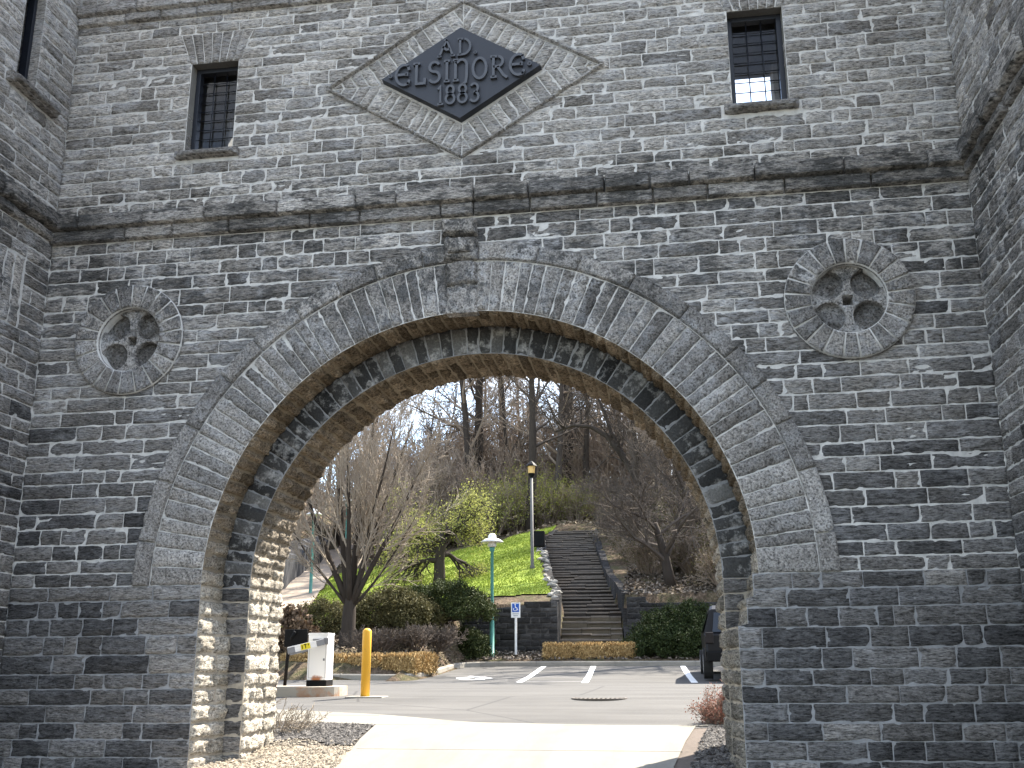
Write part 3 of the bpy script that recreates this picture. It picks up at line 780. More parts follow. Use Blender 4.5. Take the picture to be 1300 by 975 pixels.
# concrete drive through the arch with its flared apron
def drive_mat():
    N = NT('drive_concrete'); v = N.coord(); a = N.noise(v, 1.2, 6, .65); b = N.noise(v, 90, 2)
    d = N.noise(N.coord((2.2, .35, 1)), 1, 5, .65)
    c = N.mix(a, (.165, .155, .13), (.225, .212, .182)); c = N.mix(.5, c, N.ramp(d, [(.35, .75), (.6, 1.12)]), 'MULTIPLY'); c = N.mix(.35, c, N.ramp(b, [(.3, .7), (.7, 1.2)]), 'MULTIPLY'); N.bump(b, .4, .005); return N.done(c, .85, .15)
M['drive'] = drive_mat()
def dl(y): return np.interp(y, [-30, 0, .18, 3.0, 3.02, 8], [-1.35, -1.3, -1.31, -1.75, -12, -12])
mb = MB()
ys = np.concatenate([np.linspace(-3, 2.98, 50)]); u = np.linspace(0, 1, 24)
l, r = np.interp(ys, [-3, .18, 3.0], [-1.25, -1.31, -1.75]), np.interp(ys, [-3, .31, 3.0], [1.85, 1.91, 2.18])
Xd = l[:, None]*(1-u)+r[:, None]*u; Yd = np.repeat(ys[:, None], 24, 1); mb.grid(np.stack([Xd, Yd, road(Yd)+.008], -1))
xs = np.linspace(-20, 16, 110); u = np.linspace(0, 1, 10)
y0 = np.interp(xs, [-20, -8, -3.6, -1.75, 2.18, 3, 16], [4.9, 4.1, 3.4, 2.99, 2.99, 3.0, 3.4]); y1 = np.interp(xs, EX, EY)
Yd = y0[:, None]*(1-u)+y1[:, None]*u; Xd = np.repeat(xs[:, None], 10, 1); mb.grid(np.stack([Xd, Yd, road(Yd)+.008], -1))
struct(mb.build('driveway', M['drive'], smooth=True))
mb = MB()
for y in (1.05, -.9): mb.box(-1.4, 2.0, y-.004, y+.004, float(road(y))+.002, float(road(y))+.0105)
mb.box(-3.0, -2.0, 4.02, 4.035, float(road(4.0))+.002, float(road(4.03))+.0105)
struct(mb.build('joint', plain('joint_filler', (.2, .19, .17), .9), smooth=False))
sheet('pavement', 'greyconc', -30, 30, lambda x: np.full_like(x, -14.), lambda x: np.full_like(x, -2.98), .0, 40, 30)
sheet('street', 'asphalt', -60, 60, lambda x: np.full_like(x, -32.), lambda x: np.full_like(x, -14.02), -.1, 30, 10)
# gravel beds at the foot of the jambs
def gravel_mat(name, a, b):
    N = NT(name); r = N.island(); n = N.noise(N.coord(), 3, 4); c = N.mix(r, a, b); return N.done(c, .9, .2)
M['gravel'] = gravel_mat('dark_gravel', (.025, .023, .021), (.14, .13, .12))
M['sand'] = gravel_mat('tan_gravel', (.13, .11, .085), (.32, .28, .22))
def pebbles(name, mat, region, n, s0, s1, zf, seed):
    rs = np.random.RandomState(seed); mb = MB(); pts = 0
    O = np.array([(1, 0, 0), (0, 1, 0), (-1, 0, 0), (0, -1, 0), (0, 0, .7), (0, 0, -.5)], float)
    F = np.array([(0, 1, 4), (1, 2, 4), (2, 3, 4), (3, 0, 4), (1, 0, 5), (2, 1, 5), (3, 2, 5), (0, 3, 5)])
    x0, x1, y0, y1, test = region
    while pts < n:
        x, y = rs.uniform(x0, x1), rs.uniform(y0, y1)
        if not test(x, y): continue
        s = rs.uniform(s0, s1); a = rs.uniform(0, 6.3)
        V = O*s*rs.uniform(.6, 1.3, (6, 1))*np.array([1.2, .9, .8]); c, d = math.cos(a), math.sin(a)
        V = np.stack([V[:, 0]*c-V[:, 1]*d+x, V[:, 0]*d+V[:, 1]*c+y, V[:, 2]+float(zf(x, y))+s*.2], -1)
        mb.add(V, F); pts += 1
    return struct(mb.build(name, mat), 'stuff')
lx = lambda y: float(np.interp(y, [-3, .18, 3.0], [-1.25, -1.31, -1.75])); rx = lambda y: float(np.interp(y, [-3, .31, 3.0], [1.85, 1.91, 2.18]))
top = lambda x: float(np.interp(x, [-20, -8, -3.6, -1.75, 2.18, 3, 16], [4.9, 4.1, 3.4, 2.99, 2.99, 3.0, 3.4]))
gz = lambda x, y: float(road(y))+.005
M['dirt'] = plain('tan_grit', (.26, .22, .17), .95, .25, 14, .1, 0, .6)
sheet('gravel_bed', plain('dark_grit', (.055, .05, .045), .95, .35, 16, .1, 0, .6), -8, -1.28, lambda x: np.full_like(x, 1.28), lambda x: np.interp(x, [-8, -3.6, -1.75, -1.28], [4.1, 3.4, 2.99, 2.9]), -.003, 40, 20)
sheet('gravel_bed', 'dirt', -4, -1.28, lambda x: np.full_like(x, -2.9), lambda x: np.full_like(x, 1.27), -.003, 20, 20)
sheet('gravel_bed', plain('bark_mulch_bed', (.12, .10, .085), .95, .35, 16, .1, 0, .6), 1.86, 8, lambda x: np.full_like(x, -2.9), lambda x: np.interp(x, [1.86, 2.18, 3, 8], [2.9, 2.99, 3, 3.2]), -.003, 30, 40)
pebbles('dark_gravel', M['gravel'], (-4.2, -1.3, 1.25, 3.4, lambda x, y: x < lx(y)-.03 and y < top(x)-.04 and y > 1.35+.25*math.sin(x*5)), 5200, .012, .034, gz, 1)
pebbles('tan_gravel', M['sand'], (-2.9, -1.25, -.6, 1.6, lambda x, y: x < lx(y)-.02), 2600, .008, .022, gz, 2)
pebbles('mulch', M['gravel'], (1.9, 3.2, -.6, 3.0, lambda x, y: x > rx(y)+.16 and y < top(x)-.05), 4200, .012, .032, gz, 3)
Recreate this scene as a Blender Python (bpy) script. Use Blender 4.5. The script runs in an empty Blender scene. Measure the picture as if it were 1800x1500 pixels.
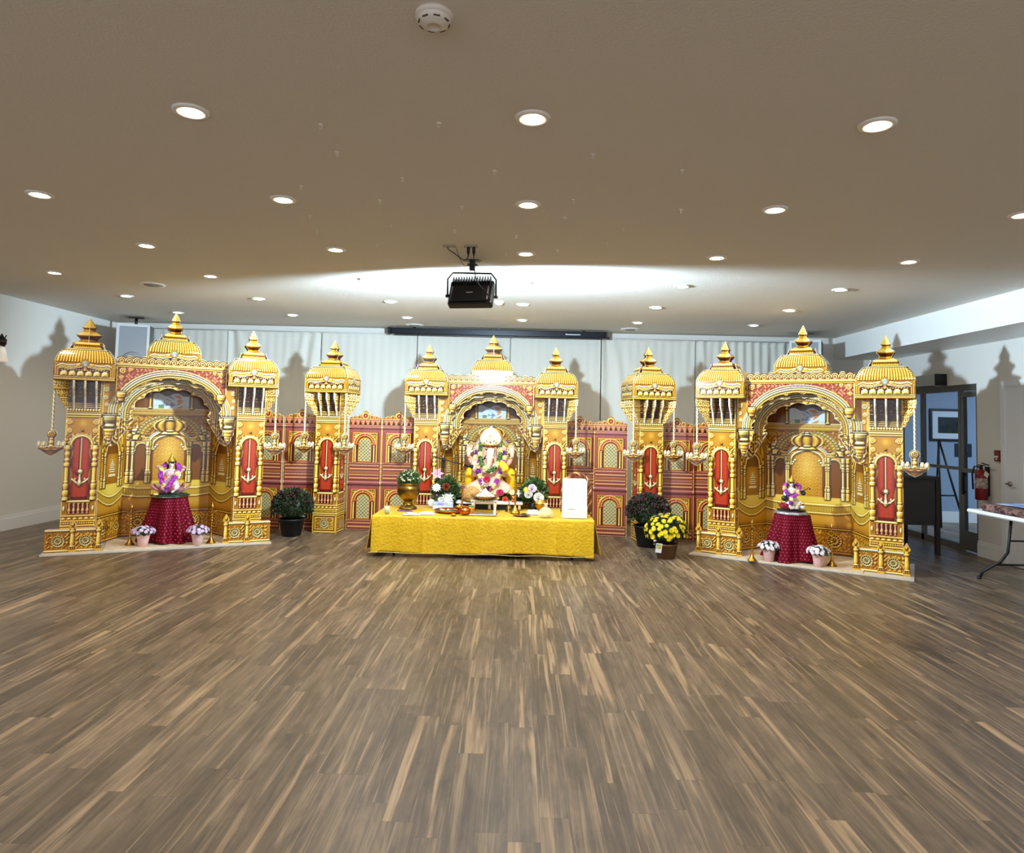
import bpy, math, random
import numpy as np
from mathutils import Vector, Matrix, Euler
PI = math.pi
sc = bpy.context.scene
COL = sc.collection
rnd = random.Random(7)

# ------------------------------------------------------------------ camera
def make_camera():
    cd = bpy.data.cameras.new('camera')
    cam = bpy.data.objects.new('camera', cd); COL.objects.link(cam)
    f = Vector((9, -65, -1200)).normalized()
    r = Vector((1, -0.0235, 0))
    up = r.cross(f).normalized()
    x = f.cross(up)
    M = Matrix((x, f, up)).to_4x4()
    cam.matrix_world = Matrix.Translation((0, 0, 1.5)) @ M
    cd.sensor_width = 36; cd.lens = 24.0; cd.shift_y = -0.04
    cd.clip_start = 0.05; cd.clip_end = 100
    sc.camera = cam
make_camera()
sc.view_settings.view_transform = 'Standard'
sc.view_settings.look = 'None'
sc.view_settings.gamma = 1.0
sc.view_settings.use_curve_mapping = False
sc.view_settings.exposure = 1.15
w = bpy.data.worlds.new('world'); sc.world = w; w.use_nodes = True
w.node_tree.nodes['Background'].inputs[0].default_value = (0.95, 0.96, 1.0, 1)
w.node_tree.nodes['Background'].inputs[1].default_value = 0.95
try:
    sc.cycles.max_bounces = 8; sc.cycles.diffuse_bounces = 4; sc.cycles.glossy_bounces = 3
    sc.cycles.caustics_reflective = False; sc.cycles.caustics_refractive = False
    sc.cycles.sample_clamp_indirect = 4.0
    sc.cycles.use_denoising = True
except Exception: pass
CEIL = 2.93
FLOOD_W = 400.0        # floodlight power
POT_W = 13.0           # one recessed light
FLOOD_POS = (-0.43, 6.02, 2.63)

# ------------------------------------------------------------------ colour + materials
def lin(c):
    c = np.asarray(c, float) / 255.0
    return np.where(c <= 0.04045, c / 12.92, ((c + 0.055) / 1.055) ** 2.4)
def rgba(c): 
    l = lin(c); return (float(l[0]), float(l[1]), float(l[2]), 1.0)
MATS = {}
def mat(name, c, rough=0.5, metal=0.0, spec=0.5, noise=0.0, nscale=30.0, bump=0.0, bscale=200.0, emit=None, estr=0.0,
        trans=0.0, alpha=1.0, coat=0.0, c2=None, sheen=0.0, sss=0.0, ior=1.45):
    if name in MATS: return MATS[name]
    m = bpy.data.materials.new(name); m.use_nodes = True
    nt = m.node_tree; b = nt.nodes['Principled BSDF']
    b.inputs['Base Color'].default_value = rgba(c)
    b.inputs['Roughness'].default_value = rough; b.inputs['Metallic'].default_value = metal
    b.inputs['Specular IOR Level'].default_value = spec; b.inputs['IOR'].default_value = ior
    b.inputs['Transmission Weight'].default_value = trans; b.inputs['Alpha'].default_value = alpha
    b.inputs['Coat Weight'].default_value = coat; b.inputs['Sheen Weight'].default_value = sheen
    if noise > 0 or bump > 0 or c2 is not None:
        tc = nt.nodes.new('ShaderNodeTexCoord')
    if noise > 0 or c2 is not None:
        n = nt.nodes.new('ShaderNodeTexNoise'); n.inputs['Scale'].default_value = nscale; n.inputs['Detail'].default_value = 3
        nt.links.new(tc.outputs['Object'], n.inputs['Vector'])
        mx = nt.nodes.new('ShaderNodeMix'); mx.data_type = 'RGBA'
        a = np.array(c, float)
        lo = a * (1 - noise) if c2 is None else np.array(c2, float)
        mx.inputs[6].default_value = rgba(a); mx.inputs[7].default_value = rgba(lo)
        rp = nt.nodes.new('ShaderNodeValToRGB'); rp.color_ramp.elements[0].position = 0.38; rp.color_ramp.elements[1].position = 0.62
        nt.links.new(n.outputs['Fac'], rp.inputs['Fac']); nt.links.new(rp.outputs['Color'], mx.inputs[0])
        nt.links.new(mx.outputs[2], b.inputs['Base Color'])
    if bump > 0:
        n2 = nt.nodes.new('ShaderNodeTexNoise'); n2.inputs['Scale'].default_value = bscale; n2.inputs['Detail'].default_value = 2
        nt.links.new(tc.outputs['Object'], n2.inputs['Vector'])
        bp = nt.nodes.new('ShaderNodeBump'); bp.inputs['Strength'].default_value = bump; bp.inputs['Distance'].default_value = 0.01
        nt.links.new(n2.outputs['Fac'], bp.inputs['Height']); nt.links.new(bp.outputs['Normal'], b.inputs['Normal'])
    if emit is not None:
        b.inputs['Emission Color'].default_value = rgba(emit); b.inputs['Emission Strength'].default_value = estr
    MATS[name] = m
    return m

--

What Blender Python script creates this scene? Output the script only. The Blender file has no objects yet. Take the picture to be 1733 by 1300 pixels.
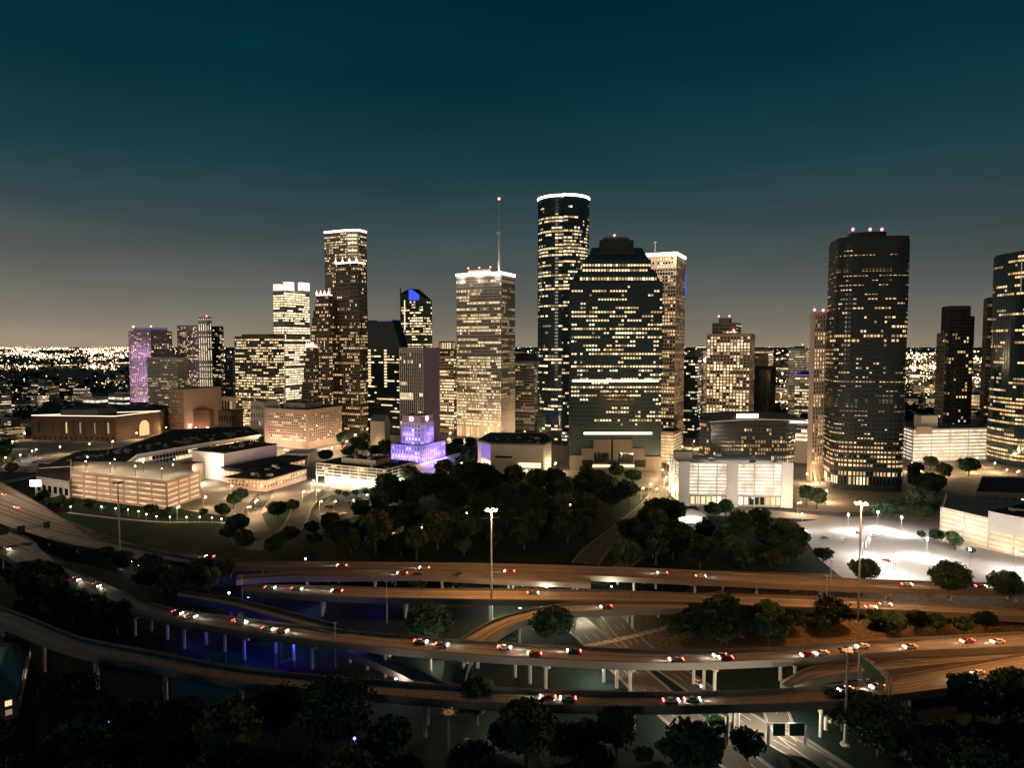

...

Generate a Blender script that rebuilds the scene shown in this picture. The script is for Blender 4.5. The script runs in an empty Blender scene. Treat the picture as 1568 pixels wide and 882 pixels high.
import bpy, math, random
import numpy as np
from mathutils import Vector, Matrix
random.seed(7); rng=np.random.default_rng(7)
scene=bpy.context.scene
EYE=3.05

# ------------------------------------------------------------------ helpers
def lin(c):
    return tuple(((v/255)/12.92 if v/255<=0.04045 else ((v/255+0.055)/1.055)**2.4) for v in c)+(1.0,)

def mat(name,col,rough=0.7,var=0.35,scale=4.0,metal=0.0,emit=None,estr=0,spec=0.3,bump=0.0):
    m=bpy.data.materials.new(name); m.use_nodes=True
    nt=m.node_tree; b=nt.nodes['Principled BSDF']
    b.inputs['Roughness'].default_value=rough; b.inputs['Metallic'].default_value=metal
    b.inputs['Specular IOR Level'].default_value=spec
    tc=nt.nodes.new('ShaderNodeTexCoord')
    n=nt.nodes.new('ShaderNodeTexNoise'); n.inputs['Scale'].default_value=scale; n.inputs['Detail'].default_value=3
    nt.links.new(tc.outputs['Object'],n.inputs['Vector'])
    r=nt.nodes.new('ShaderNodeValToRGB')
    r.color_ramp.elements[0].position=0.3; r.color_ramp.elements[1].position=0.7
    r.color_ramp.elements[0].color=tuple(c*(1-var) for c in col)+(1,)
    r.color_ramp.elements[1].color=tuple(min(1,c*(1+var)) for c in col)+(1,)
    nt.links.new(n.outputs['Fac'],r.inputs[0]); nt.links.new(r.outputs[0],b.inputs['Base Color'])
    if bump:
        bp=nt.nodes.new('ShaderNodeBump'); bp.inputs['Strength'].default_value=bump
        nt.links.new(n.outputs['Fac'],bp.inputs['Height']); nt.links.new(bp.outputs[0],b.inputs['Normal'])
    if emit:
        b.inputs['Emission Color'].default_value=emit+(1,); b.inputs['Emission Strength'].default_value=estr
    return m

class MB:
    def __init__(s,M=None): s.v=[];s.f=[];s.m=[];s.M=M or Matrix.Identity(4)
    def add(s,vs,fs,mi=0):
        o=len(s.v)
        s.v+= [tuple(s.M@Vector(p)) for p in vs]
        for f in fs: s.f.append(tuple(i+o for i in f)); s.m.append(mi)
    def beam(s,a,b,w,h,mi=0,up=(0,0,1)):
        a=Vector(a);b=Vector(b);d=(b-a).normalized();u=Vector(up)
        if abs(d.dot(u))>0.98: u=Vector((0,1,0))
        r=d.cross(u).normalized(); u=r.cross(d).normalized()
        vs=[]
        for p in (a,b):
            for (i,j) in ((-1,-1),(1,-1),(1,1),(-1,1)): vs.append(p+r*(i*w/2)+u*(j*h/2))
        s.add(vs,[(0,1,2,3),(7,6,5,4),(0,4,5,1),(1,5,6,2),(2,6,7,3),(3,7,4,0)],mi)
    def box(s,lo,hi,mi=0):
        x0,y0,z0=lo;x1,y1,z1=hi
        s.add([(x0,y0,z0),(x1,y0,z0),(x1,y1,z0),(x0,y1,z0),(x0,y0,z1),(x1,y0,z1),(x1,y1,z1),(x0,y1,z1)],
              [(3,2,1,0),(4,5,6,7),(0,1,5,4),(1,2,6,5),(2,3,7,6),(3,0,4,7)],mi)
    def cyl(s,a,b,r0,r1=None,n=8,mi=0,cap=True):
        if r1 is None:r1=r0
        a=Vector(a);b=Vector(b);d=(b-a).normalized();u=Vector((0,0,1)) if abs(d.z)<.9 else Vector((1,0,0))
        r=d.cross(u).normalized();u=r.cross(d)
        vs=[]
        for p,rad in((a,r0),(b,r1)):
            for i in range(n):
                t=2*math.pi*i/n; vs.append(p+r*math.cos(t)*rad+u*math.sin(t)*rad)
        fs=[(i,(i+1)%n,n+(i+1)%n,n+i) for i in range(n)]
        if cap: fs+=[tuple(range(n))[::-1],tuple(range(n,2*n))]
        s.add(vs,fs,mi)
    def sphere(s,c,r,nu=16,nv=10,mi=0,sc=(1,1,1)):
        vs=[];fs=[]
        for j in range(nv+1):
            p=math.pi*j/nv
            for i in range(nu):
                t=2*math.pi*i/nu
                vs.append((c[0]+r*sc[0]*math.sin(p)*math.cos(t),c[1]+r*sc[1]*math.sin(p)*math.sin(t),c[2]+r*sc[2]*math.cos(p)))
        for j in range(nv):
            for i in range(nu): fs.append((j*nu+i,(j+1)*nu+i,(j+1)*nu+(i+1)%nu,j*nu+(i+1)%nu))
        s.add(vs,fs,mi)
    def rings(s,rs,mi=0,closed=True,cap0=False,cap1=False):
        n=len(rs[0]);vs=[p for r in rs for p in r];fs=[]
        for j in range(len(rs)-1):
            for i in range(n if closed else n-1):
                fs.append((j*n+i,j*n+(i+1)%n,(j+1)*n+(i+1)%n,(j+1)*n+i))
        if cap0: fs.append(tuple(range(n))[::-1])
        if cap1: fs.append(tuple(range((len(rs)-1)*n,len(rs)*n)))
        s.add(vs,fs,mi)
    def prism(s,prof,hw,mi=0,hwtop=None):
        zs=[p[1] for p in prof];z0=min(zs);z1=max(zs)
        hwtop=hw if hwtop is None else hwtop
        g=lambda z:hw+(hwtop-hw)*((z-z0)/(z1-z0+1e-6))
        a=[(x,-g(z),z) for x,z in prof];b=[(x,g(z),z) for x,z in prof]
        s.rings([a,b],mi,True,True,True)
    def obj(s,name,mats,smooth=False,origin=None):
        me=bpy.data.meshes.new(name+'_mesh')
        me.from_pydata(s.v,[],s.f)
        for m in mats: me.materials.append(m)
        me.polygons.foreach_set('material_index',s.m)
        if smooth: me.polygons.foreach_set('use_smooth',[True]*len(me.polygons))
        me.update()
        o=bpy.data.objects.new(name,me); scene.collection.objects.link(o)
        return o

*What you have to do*
Sift through the entries and copy every line with "pixels".

*Problem solution*
Write part 3 of the bpy script that recreates this picture. It picks up at line 780. More parts follow. Use Blender 4.5. Take the picture to be 1300 by 975 pixels.
Recreate this scene as a Blender Python (bpy) script. Use Blender 4.5. The script runs in an empty Blender scene. Measure the picture as if it were 1800x1500 pixels.
What Blender Python script creates this scene? Output the script only. The Blender file has no objects yet. Take the picture to be 1733 by 1300 pixels.
Generate a Blender script that rebuilds the scene shown in this picture. The script is for Blender 4.5. The script runs in an empty Blender scene. Treat the picture as 1568 pixels wide and 882 pixels high.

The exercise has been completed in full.